RECORDS FOR PROCESSING:
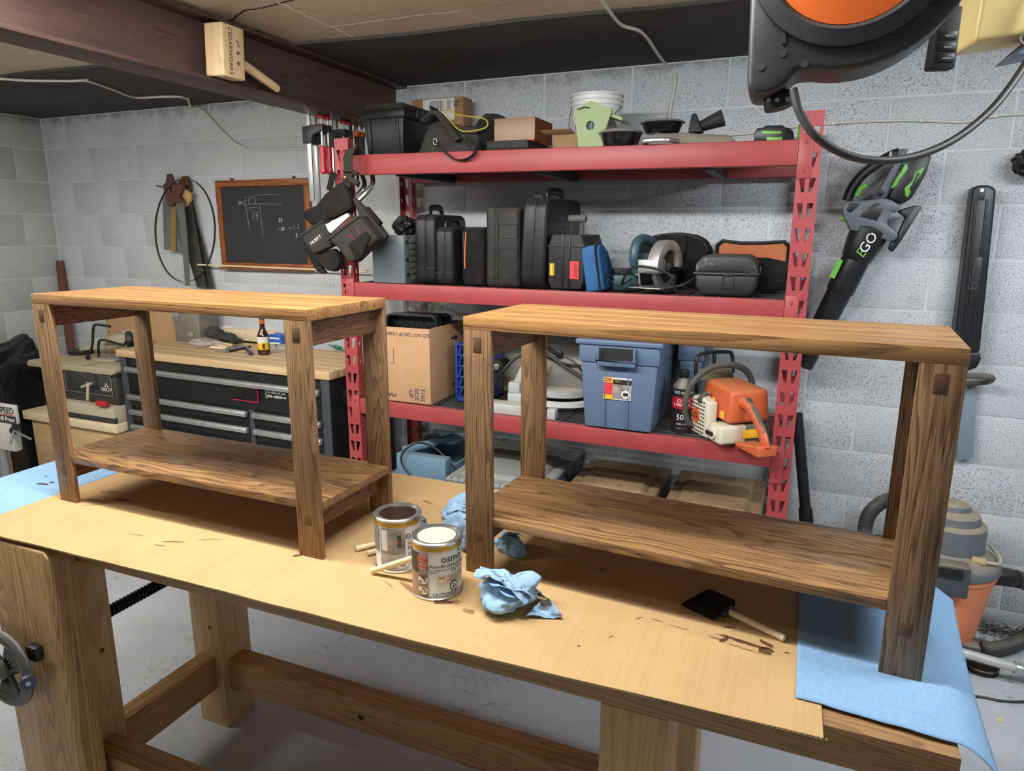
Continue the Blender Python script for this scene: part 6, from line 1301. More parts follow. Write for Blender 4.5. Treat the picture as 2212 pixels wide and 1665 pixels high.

---

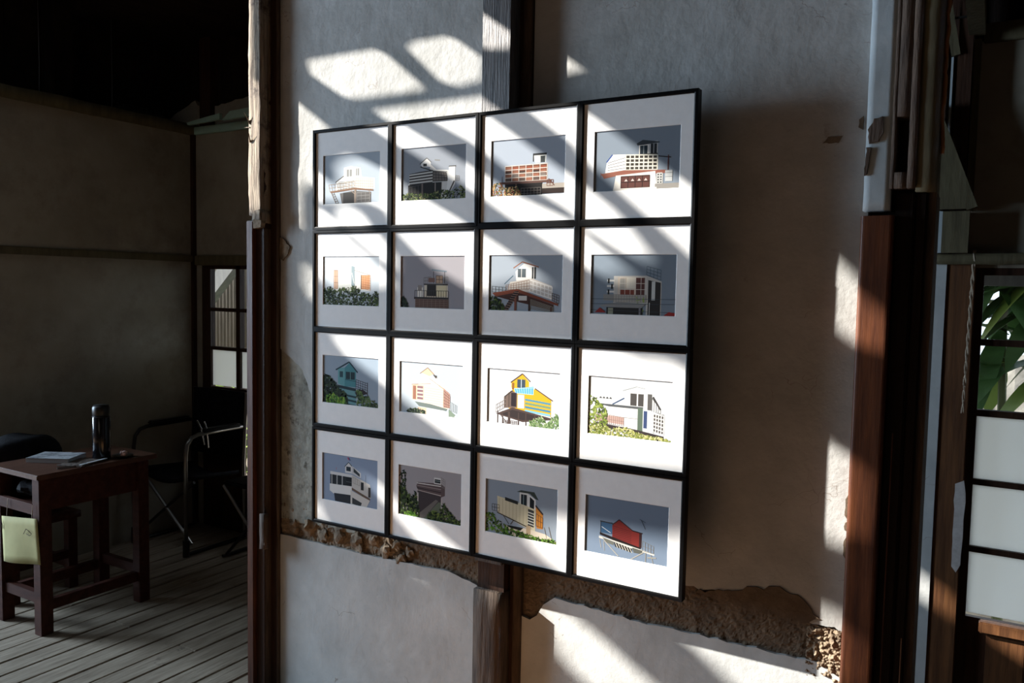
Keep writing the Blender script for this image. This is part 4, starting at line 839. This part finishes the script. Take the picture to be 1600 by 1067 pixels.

--

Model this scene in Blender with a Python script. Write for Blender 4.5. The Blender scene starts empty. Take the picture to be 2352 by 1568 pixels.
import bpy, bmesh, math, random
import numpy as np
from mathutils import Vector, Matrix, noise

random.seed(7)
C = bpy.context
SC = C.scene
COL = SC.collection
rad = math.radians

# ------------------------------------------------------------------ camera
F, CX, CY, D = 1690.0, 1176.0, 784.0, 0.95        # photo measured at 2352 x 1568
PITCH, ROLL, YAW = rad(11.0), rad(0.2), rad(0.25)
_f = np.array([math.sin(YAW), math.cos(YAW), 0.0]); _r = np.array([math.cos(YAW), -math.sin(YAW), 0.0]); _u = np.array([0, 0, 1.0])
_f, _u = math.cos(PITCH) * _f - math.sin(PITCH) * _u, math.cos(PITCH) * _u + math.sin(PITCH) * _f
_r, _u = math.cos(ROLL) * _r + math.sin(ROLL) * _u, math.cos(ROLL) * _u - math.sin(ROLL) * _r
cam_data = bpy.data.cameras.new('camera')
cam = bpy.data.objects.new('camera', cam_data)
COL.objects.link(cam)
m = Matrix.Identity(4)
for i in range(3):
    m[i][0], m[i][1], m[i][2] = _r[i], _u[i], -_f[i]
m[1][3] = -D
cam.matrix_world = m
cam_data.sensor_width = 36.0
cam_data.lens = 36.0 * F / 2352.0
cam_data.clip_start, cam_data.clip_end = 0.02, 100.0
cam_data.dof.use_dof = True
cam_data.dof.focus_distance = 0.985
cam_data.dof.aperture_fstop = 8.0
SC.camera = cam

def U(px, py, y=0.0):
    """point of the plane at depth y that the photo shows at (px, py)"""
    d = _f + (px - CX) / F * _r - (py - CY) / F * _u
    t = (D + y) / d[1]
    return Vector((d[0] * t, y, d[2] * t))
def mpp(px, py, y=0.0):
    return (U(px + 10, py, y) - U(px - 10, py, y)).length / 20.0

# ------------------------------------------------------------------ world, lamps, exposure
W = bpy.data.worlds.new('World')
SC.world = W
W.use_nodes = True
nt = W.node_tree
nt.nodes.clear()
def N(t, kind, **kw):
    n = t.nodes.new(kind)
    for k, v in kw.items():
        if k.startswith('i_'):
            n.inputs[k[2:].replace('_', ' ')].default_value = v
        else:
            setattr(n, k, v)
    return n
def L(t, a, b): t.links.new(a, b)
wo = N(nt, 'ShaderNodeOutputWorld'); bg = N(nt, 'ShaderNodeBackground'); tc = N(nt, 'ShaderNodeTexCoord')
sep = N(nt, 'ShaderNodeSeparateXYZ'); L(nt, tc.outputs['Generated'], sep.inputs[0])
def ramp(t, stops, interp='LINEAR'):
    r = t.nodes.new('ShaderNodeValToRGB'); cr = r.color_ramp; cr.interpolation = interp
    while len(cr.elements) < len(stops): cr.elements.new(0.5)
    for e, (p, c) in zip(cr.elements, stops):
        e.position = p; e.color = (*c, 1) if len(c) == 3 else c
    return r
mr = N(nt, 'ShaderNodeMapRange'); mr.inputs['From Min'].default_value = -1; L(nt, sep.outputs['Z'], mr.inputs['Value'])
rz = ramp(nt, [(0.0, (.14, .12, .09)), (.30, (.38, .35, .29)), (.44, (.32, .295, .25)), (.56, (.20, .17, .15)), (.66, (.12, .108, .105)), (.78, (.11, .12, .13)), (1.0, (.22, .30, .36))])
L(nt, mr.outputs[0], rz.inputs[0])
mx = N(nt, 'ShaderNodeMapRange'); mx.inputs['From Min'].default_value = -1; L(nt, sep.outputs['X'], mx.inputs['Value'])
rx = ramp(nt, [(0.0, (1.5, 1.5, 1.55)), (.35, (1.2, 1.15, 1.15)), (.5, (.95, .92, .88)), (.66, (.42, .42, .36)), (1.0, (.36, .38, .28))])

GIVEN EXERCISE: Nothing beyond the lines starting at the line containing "Model this scene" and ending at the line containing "SC.camera = cam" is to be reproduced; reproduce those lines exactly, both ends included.

IN RESPONSE:
Model this scene in Blender with a Python script. Write for Blender 4.5. The Blender scene starts empty. Take the picture to be 2352 by 1568 pixels.
import bpy, bmesh, math, random
import numpy as np
from mathutils import Vector, Matrix, noise

random.seed(7)
C = bpy.context
SC = C.scene
COL = SC.collection
rad = math.radians

# ------------------------------------------------------------------ camera
F, CX, CY, D = 1690.0, 1176.0, 784.0, 0.95        # photo measured at 2352 x 1568
PITCH, ROLL, YAW = rad(11.0), rad(0.2), rad(0.25)
_f = np.array([math.sin(YAW), math.cos(YAW), 0.0]); _r = np.array([math.cos(YAW), -math.sin(YAW), 0.0]); _u = np.array([0, 0, 1.0])
_f, _u = math.cos(PITCH) * _f - math.sin(PITCH) * _u, math.cos(PITCH) * _u + math.sin(PITCH) * _f
_r, _u = math.cos(ROLL) * _r + math.sin(ROLL) * _u, math.cos(ROLL) * _u - math.sin(ROLL) * _r
cam_data = bpy.data.cameras.new('camera')
cam = bpy.data.objects.new('camera', cam_data)
COL.objects.link(cam)
m = Matrix.Identity(4)
for i in range(3):
    m[i][0], m[i][1], m[i][2] = _r[i], _u[i], -_f[i]
m[1][3] = -D
cam.matrix_world = m
cam_data.sensor_width = 36.0
cam_data.lens = 36.0 * F / 2352.0
cam_data.clip_start, cam_data.clip_end = 0.02, 100.0
cam_data.dof.use_dof = True
cam_data.dof.focus_distance = 0.985
cam_data.dof.aperture_fstop = 8.0
SC.camera = cam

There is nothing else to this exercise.